タラル氏は声明で、「我が国はインドが24時間から36時間以内に、カシミールの事件を口実に軍事攻撃を開始するという信頼できる情報を持っている」と明らかにした。
またタラル氏は「侵略行為には断固とした態度で臨む。インドがこの地域で深刻な結果を招いた場合、その責任はすべてインドが負うことになる」と強調した。
インド外務省はタラル氏の声明に関するコメントを出していない。
インドとパキスタンはそれぞれカシミールの一部を管理している。この係争地をめぐる領有権争いが解決する目途は立っていない。
カシミールでは24年9月末頃から暴力事件が急増し、多くの市民が爆弾テロや銃撃戦に巻き込まれている。

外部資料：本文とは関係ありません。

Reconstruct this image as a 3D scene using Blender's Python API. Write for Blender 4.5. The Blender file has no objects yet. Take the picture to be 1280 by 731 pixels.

カシミールの反政府勢力は1989年の武装蜂起以来、中央政府と戦ってきた。カシミールで生活するイスラム教徒の多くがパキスタンへの編入か独立という反政府勢力の目標を支持している。
インド政府は2019年、「歴史的大失態」の是正として、70年間に渡って認めてきたジャンムー・カシミール州の自治権を剥奪した。
ジャンムー・カシミール州はインドで唯一、イスラム教徒が多数派の州であり、ヒンズー政策を推進する政府と何度も対立してきた。
インドは21年、射程5000キロの核搭載可能大陸間弾道ミサイル「アグニ5」の発射実験に成功。これは長距離地対地弾道ミサイルである。
インドは1947年にイギリスから独立して以来、宿敵パキスタンと3度の戦争を戦ってきた。これらのミサイルはパキスタンの全国土を射程に収めている。
パキスタンも核保有国であり、中長距離ミサイルの開発を進めている。
パキスタンのアシフ(Khawaja Mohammad Asif)国防相は29日、ロイター通信の取材に対し、「軍は厳戒態勢を敷いているが、国家の存亡を脅かすと判断した場合にのみ、核兵器を使用するだろう」と語った。